Governments, people, institutions and the establishment of national legal frameworks to facilitate the move to the CCJ will eventually determine whether the CCJ is the final court of appeal for all member states-or whether Caribbean people will continue to fall back on colonial institutions in the belief that others know better how the region should be governed.
However, in the meantime, the decision by the CCJ that it will sit in the Myrie case, in its original jurisdiction, as the court for the Single Market and Economy, is significant, because in doing so the court will be allowing an individual citizen to bring legal action against a state.
The decision is even more important because of the fact that it is a national of another country that is being allowed to challenge one of the most important aspects of state governance, that being the actions of the immigration authorities of Barbados against a Jamaican.
As a result of this decision, people in the region will realise they have not been left out of the CCJ's jurisdiction and it is not merely states and corporate businesses that can contest against each other when they think they have been subjected to an abuse of state power.

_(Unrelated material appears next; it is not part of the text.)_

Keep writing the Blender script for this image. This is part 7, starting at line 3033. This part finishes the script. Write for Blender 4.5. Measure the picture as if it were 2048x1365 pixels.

In the battles of such vast and impersonal entities, the average citizen displays little interest. Perhaps the exception is when insular considerations take centre stage and nationals of one Caricom country feel they and their country are being challenged or denied the privilege to assert sovereignty.
Further, the decision to hear the case of Ms Myrie is an indication that Caricom arrangements and institutions are alive, at least with respect to the legal infrastructure of the community.
This case is one of the right of the individual even against the "big, bad" state to have rights and, most crucially, to be able to pursue those rights in open court. Whatever the outcome, the case will surely bring the reality home to the people of the region that they have a mechanism which can be used to pursue their rights.
Win, lose or draw, Ms Myrie's case will focus the attention of people on the CCJ; and maybe, just maybe, the people of the region in those states which have not recognised the CCJ as their final court of appeal will begin to understand that this regional institution is not a distant, abstract concept but has a personal significance for them.